Industry leaders work to address staff shortages in water industry

Grand Rapids

GRAND RAPIDS, Mich. (WOOD) — Grand Rapids Community College, the city of Grand Rapids and Bay College in Escanaba are getting about $500,000 from the federal government to address labor shortages in the water industry.

It will pay to introduce middle and high school students from neighborhoods with high unemployment to fresh water and utility jobs.

“Like water and sewer utilities across the nation, Grand Rapids is experiencing staffing shortages due to retirements and the lack of a diverse pool of qualified water professionals,” said Wayne Jernberg, the water system manager for the city of Grand Rapids. “We are confident that this partnership with GRCC will help to address our long-term workforce needs and encourage young people within the community to pursue a career in the water industry.”

GRCC plans to launch Water Weekends to share career information with students. There will be boot camp-style workshops, internships and job shadowing opportunities available.

Julie Parks, the interim dean for the school of workforce development at GRCC, says West Michigan is the perfect place to make this investment.

“With the climate change discussions that are going on and the conferences around the world, how do we keep our water safe and fresh?

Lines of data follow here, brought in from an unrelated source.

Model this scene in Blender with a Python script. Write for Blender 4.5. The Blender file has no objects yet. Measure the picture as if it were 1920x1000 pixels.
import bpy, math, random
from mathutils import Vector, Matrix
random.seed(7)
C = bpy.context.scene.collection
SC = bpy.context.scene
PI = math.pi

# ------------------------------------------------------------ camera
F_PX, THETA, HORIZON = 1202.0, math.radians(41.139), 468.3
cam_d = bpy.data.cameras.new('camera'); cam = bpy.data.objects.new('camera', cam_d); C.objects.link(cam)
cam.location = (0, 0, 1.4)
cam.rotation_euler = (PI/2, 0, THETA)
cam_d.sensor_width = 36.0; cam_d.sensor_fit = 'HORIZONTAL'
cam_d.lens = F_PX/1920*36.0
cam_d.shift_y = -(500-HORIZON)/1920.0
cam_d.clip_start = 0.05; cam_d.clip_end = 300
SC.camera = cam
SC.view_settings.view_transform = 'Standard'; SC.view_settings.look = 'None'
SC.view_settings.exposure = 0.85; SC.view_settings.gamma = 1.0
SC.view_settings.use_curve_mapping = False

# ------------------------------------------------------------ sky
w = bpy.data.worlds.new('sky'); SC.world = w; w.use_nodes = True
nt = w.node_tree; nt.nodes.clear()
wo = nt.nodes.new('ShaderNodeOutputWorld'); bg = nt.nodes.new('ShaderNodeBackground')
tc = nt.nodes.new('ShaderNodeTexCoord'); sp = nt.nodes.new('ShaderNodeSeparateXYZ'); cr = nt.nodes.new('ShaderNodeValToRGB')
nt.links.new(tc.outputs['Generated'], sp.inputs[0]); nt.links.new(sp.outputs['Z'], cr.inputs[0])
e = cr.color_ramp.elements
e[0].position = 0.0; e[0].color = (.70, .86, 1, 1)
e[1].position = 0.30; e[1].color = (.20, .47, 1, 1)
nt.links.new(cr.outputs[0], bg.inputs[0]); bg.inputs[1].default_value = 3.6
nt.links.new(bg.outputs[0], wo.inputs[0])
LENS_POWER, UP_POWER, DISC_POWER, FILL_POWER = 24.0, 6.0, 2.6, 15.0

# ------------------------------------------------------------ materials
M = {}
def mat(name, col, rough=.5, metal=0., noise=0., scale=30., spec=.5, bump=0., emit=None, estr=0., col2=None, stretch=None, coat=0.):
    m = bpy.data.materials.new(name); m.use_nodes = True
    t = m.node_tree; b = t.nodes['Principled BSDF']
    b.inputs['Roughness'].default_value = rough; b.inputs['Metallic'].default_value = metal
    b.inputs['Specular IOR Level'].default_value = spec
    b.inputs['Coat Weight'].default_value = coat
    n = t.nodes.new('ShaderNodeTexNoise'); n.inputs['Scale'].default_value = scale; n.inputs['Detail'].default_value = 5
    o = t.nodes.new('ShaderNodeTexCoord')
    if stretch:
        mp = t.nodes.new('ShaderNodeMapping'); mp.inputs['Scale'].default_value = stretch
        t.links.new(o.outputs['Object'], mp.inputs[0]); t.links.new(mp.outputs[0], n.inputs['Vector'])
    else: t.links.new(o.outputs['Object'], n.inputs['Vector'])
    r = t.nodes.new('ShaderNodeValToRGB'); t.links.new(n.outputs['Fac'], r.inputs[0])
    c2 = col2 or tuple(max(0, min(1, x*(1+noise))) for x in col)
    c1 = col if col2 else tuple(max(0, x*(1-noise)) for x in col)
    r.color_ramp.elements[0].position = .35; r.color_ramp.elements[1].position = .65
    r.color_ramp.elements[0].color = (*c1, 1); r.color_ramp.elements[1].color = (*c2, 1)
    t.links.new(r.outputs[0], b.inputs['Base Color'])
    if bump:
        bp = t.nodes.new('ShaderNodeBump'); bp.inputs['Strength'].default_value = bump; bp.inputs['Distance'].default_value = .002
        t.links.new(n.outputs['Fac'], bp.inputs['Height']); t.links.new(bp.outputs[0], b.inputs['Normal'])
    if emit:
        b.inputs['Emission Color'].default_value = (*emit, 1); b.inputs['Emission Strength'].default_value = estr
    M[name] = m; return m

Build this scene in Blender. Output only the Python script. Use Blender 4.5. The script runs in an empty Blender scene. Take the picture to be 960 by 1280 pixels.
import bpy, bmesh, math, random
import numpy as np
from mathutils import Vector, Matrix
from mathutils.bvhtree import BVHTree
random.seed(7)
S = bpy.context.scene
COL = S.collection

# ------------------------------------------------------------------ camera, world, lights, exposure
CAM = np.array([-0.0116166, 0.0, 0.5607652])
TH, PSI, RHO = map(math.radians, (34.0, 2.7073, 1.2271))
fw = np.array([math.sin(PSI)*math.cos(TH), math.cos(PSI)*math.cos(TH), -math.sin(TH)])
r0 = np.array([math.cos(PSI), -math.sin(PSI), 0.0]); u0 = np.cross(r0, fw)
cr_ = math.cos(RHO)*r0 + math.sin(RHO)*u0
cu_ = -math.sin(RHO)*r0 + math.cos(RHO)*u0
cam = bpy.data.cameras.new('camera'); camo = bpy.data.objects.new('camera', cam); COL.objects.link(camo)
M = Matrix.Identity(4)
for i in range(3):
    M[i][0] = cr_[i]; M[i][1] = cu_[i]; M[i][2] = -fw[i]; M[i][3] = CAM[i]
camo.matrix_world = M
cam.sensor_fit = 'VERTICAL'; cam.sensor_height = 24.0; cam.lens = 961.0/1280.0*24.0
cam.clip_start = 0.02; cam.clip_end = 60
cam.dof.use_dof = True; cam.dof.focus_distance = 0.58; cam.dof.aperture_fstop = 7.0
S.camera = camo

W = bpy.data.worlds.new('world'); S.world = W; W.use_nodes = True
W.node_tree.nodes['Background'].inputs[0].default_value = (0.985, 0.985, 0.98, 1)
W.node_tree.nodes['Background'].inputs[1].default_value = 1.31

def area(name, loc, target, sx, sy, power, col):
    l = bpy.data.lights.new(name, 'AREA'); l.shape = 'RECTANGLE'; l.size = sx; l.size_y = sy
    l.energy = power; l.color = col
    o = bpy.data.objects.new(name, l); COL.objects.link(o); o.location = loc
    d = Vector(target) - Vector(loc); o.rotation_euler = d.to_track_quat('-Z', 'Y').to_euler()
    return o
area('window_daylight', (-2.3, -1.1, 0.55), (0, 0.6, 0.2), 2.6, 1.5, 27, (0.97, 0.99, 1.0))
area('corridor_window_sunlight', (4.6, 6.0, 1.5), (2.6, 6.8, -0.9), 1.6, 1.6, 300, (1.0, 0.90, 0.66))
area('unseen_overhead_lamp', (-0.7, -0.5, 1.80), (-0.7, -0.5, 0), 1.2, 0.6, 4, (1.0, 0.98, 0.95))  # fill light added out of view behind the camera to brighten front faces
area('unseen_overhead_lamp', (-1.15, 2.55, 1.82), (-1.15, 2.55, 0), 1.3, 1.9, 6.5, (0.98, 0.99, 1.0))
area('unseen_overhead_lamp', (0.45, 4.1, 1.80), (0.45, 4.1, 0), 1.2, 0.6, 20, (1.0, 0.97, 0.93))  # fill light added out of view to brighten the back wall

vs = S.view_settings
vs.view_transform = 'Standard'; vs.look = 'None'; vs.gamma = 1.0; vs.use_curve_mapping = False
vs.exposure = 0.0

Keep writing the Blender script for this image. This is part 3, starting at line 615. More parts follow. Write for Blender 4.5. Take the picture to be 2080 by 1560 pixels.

And Michigan, we have that advantage of having these Great Lakes here, so it’s even more important,” said Parks. “So we’re very happy to be a part of this collaboration with these organizations to give people in this community the opportunity to take these jobs.”

The federal government is giving out about $3.8 million in grants to similar programs across the country. 

“Workers at water and wastewater treatment utilities provide a service that is absolutely essential to public health, the environment and economic prosperity in their communities,” said Radhika Fox, the EPA assistant administrator for water. “The water sector is facing significant workforce challenges, and it is critical that EPA and its federal, state and local partners invest in the next generation of water professionals.”